++++ Source excerpt ++++

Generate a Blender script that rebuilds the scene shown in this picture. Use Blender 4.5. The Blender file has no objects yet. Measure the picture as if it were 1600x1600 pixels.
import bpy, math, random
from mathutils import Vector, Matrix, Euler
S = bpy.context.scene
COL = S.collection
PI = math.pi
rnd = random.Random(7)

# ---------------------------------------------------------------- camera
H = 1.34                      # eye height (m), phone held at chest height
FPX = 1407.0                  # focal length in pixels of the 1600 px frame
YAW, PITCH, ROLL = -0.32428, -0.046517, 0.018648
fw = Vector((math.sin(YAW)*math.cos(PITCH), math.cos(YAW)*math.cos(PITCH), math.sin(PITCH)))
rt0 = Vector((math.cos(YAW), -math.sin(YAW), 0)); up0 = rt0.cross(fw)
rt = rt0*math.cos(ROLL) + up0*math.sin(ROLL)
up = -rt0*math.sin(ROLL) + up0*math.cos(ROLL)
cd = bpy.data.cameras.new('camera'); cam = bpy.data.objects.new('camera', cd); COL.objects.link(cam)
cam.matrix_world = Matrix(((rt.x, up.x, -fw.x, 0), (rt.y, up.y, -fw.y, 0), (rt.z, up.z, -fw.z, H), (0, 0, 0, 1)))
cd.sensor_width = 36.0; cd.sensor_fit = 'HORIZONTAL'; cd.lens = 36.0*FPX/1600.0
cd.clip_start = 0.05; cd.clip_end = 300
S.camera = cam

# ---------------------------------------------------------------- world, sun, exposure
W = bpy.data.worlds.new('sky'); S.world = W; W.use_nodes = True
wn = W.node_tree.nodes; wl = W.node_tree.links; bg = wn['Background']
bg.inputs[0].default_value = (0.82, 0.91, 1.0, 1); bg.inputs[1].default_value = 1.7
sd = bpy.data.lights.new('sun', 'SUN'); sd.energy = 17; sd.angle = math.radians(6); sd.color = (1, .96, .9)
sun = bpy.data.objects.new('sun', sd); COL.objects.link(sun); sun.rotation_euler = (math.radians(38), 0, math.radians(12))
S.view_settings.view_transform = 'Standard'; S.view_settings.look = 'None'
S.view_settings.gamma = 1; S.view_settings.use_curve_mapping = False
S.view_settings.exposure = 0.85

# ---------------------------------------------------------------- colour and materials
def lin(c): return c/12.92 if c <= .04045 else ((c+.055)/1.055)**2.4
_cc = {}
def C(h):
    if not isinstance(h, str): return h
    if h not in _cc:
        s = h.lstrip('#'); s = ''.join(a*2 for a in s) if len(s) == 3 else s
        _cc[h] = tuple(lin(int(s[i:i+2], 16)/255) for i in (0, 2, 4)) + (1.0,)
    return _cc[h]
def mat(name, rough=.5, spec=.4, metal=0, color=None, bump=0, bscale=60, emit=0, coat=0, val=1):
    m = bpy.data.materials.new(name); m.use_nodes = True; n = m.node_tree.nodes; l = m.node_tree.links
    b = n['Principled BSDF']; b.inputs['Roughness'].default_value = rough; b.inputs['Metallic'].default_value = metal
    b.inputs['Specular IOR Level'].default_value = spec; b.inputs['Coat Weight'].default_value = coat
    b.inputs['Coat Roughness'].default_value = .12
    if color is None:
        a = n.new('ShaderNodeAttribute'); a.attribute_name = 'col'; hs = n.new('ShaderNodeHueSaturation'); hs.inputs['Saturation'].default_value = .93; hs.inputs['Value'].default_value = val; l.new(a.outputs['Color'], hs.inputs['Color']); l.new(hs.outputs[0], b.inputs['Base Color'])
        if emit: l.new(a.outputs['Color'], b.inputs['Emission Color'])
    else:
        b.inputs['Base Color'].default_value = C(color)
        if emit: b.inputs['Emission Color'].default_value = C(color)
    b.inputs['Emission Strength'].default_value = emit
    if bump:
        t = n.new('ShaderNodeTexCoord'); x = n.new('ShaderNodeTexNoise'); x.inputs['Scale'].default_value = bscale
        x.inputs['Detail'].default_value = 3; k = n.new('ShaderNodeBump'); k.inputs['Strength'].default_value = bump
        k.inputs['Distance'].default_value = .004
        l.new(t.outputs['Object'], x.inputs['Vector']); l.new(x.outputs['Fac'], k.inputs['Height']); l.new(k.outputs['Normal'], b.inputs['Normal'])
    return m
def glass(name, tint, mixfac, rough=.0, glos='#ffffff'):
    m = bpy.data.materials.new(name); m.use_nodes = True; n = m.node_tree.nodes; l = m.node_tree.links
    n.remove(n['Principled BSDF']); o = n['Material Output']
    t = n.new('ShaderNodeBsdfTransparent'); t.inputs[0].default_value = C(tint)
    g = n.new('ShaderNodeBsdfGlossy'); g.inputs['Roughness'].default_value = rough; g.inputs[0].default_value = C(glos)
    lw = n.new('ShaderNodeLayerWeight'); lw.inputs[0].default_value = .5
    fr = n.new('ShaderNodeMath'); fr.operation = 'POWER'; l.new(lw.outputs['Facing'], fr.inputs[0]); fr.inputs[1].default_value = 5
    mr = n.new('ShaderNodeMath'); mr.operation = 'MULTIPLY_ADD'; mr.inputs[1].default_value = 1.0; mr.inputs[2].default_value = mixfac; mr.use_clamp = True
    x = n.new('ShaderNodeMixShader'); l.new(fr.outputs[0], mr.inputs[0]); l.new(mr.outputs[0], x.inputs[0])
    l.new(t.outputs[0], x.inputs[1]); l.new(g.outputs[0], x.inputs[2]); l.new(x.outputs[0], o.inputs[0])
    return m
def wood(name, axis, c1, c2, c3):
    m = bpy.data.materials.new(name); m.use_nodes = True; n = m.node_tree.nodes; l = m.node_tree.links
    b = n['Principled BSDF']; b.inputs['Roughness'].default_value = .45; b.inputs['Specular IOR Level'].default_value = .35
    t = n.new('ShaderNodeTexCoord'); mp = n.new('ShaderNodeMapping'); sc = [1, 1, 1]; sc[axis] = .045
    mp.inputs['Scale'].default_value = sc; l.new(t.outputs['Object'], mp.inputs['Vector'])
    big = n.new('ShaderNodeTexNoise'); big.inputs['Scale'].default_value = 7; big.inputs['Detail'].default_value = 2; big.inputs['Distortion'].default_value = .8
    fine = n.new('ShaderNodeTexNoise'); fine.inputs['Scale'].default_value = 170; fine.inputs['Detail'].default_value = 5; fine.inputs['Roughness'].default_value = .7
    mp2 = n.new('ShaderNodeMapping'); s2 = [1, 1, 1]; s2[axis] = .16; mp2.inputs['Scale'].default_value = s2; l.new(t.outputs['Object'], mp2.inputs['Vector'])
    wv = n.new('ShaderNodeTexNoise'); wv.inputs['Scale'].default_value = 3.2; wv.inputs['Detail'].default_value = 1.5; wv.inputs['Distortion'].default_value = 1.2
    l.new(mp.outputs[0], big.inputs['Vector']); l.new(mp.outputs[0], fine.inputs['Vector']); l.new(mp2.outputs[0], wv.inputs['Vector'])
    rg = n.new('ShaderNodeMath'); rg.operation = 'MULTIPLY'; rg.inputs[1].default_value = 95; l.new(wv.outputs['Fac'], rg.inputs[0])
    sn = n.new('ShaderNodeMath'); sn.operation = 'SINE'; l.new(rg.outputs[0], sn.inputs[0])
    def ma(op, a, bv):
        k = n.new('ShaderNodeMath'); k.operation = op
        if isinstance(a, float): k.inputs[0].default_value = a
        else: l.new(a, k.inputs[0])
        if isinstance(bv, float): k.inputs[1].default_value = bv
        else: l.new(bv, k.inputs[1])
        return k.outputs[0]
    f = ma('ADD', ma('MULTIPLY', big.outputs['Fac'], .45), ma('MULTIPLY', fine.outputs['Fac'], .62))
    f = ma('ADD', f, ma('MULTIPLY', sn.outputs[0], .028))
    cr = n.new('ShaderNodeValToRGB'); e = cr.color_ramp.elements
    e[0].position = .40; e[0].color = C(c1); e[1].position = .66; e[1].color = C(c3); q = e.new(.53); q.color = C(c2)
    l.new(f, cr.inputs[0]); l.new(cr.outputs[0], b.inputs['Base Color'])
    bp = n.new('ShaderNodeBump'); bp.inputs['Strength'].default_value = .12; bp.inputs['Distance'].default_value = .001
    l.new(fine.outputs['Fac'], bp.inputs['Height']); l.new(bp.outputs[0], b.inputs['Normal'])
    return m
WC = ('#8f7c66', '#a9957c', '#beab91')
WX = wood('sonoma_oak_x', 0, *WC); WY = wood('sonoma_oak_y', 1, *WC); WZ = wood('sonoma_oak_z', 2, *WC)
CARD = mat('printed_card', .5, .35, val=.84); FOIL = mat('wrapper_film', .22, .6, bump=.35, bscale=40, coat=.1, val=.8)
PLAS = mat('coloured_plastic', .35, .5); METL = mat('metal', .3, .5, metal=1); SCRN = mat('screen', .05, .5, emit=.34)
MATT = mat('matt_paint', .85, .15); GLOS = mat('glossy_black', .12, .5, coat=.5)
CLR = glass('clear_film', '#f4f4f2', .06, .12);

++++

Task objective:
Please give an exact restatement of only the lines from the beginning of the material above to the line with "S.camera = cam", inclusive.

Written reply:
Generate a Blender script that rebuilds the scene shown in this picture. Use Blender 4.5. The Blender file has no objects yet. Measure the picture as if it were 1600x1600 pixels.
import bpy, math, random
from mathutils import Vector, Matrix, Euler
S = bpy.context.scene
COL = S.collection
PI = math.pi
rnd = random.Random(7)

# ---------------------------------------------------------------- camera
H = 1.34                      # eye height (m), phone held at chest height
FPX = 1407.0                  # focal length in pixels of the 1600 px frame
YAW, PITCH, ROLL = -0.32428, -0.046517, 0.018648
fw = Vector((math.sin(YAW)*math.cos(PITCH), math.cos(YAW)*math.cos(PITCH), math.sin(PITCH)))
rt0 = Vector((math.cos(YAW), -math.sin(YAW), 0)); up0 = rt0.cross(fw)
rt = rt0*math.cos(ROLL) + up0*math.sin(ROLL)
up = -rt0*math.sin(ROLL) + up0*math.cos(ROLL)
cd = bpy.data.cameras.new('camera'); cam = bpy.data.objects.new('camera', cd); COL.objects.link(cam)
cam.matrix_world = Matrix(((rt.x, up.x, -fw.x, 0), (rt.y, up.y, -fw.y, 0), (rt.z, up.z, -fw.z, H), (0, 0, 0, 1)))
cd.sensor_width = 36.0; cd.sensor_fit = 'HORIZONTAL'; cd.lens = 36.0*FPX/1600.0
cd.clip_start = 0.05; cd.clip_end = 300
S.camera = cam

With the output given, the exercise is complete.